First, having a purpose seems to enhance the performance of an SFO. “Well-functioning SFOs tend to be linked to families with a strong sense of purpose where it comes to their fortune. This is particularly true when the family invests, not only its assets, but also its enthusiasm in the pursuit of something beyond mere wealth preservation.
This applies to a broad range of objectives, including involvement in entrepreneurial activities and business, worthy causes, philanthropic pursuits, research foundations, patronage of the arts, or taking on public responsibilities,” the report notes.
Second, the study recommends that families strive for excellence in all aspects of their office. Nepotism has no place in the family office, but the report found that some families compromise the professionalism of their SFOs as a result of family politics or penny-pinching. Separating functions appears to improve performance, the study found. “The highly paid hedge fund expert should not be distracted by dealing with the car fleet, let alone collecting the dry-cleaning,” the report states.
A model that appears to work well is to set up separate companies for the different specialized areas of asset management and concierge services, plus a foundation for philanthropic activity. Finally, the report calls on families to simplify their corporate structures.
One SFO in the survey was dealing with 200 non-active holding companies. Few SFOs had less than 80. “This can create problems for family members wanting to supervise, let alone direct, SFO decision-making properly,” the report says. “Many simply do not have the time, interest, or expertise needed to find the devil in a huge amount of company detail.”

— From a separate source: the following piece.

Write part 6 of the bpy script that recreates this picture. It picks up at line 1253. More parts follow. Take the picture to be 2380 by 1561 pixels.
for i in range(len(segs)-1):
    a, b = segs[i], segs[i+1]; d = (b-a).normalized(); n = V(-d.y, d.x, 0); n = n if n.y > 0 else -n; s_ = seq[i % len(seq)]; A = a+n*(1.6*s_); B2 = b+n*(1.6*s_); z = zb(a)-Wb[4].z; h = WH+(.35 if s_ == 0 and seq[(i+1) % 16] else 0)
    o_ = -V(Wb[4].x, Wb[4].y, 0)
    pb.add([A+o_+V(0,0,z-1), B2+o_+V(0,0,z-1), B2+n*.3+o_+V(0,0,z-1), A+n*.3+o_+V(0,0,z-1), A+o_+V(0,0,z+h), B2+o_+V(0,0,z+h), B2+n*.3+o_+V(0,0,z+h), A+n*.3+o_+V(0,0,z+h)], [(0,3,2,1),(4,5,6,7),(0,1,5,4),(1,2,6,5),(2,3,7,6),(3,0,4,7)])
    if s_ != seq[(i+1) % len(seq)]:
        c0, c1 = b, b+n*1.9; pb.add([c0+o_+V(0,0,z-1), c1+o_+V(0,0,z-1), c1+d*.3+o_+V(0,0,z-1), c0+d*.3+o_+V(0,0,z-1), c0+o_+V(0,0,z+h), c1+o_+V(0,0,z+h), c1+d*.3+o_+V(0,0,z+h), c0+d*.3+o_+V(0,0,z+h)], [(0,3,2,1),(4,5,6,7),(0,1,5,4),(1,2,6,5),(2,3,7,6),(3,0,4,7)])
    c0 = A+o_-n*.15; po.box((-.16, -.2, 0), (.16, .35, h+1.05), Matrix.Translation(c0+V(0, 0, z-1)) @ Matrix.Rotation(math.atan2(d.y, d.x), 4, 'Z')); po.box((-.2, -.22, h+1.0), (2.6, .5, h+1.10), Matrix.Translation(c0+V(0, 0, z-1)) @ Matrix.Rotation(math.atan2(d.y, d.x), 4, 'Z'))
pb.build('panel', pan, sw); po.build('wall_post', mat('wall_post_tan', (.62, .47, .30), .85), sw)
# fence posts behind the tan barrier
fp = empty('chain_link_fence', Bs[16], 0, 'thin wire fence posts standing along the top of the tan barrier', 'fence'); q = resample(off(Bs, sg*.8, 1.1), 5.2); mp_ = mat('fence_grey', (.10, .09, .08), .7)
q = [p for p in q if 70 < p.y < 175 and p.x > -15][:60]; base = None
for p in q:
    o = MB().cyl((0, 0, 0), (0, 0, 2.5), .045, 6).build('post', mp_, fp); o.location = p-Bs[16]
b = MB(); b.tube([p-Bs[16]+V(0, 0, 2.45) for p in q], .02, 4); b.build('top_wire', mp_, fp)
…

Amit says the new research is just a first step in gaining a better understanding of how family wealth is managed. GFA plans to continue its studies and hopes to examine the financial performance of families with SFOs against the investment performance of private banks or other investment professionals.
“The vast majority of businesses around the world are indeed family businesses, and there are a number of distinguishing aspects that make family firms unique, raising issues that we as academics must look at, such as succession and governance,” says Amit. “The link between the family and the family business deserves more interest.